A great season from Parker, Milone and 3 unproven starters may prove difficult to duplicate if the A’s find themselves in the similar position next year. Injuries to Dallas Braden and Brett Anderson will have them up in the air with effectiveness, and as far as I’m concerned until I see limbs not falling off once they get to camp, then I can feel a bit better about the staff for next season. The latter, Brett Anderson, showed poise in his one offseason start but with injuries sidetracking him every year since 2009, it’s hard to get your hopes up too high. The front office “splurging” in this area would not be a bad idea, considering that they boast the lowest payroll in the league. I will eliminate Zack Greinke from the equation.  That leaves the option of Shaun Marcum, Jake Peavy, Hiroki Kuroda, Kyle Lohse, Edwin Jackson and Anibal Sanchez as the best “catch” that fits the Oakland Athletics. Each and every one of these players may want caviar that is a little too expensive for the A’s. and the A’s have no problem telling them to shop elsewhere. Hey, it’s not the worst thing to be a cheap date sometimes.

The dichotomy between both the Angels and Rangers whom are in the Athletics division may become the most entertaining and relevant thing to follow in the off-season rather than the actual Athletics if you’re an A’s fan. The modern day Murderer’s Row(boat) that the Texas Rangers have is sinking as Josh Hamilton looks to be on the outs, and the Los Angeles Angels may likewise lose Greinke. I don’t think it sits well with either team that the Oakland Athletics did so well with the payroll and pieces that they hoodwinked the division with. To be honest, I can’t exactly give the A’s better odds for next season as both teams will likely regroup, and you can’t ignore the fact that the Angels still have Mike Trout and Albert Pujols roaming around, waiting to bash any object that comes near.

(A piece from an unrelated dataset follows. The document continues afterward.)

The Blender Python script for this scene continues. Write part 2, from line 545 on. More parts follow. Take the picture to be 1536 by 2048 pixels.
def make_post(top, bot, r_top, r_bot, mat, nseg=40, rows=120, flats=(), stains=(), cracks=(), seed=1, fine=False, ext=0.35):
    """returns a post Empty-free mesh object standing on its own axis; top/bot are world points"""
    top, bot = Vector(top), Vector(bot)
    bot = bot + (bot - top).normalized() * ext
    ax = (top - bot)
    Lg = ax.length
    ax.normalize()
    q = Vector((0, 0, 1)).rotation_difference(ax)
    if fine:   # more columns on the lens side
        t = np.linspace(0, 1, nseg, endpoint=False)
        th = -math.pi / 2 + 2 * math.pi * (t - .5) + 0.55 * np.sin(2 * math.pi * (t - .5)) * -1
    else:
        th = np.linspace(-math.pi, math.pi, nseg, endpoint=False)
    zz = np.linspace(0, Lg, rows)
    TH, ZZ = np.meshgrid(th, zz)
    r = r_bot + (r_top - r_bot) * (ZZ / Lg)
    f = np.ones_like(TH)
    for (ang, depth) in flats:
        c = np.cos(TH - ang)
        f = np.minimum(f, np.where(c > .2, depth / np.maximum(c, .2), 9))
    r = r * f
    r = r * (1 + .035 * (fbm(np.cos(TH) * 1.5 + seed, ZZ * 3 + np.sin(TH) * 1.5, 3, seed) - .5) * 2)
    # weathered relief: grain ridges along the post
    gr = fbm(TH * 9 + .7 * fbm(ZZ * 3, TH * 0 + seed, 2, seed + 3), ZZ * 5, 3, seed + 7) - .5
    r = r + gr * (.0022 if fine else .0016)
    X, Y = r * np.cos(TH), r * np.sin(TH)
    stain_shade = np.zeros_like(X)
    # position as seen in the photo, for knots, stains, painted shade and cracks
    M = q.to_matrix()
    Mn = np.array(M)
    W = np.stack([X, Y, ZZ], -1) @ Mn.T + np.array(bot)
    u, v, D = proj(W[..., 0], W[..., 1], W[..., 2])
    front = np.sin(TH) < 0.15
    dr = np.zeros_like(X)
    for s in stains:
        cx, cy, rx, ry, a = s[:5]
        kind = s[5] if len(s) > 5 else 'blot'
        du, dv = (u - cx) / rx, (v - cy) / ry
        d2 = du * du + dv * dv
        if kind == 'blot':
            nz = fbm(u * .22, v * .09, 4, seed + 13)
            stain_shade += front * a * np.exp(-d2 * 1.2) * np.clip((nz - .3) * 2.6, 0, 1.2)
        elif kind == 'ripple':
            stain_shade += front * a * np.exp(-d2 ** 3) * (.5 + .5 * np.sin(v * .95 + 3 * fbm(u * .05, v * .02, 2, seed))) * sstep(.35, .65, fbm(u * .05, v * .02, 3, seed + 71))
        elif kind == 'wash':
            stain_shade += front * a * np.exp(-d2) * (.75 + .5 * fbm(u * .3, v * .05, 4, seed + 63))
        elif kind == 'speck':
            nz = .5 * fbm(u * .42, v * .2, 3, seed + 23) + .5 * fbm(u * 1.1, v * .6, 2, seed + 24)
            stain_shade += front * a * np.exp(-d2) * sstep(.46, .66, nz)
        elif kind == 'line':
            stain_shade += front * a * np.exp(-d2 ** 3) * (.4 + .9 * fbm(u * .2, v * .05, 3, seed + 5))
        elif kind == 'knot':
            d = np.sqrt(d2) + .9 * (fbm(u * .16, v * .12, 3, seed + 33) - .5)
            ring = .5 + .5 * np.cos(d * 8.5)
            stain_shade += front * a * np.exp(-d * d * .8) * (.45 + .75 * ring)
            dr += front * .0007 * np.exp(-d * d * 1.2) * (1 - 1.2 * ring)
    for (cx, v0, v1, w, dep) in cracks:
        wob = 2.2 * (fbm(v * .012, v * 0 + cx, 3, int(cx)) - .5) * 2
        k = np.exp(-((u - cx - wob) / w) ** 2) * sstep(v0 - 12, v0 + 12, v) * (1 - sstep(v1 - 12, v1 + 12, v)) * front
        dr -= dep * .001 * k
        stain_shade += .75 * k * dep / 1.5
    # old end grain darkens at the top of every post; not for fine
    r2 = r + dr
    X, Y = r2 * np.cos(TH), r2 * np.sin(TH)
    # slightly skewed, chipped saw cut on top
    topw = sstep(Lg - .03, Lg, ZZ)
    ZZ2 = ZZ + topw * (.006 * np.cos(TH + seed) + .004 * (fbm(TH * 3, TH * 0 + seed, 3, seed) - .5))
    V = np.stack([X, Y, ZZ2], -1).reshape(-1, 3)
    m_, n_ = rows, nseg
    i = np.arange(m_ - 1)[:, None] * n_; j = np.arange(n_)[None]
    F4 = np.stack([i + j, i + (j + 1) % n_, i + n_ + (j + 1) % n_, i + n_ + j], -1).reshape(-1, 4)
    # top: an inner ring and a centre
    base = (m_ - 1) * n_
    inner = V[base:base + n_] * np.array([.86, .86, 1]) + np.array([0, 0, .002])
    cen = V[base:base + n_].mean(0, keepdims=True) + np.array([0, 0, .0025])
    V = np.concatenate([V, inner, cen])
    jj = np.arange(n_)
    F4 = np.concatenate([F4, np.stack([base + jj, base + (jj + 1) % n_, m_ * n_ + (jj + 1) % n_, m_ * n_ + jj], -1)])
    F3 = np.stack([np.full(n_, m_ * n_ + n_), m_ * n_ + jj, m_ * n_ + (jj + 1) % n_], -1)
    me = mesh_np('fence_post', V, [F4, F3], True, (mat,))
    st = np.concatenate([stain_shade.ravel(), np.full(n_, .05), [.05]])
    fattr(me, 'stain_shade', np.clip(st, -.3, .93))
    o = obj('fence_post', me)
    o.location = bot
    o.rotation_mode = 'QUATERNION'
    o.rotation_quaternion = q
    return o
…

Yoenis Cespedes (a rare A’s splurge) who has since become an avid fisherman that enjoys a hearty lunch of trout sashimi would have won rookie of the year any year but 2012. The next step for the Oakland Athletics offense which I haven’t talked about much since I don’t think it needs to be messed (unless an obvious upgrade) with will be the development of Derek Norris. The Yoenorris combination has a chance to become something special. If you add in Michael Choice and he succeeds at the MLB level, the sky is the limit (for the next few years).

A very early prediction has me inclined to say that the Angels who severely underperformed last season will take the division, and the A’s will battle it out with the Rangers for the 2nd best record. Of course these teams may look totally different by April, but as of now that’s what my head is telling me.

With Billy Beane running the show, the Athletics will always go against the grain. The reward will be richer, but how many players will go by the wayside if they fail to win in the relatively small time period they have before getting paid? Is it worth it in the long run when the 2003 Florida Marlins are the only low payroll team to win a championship recently? Will the farm surprise us yet again?

The Oakland Athletics are going to let the lack of money do the talking.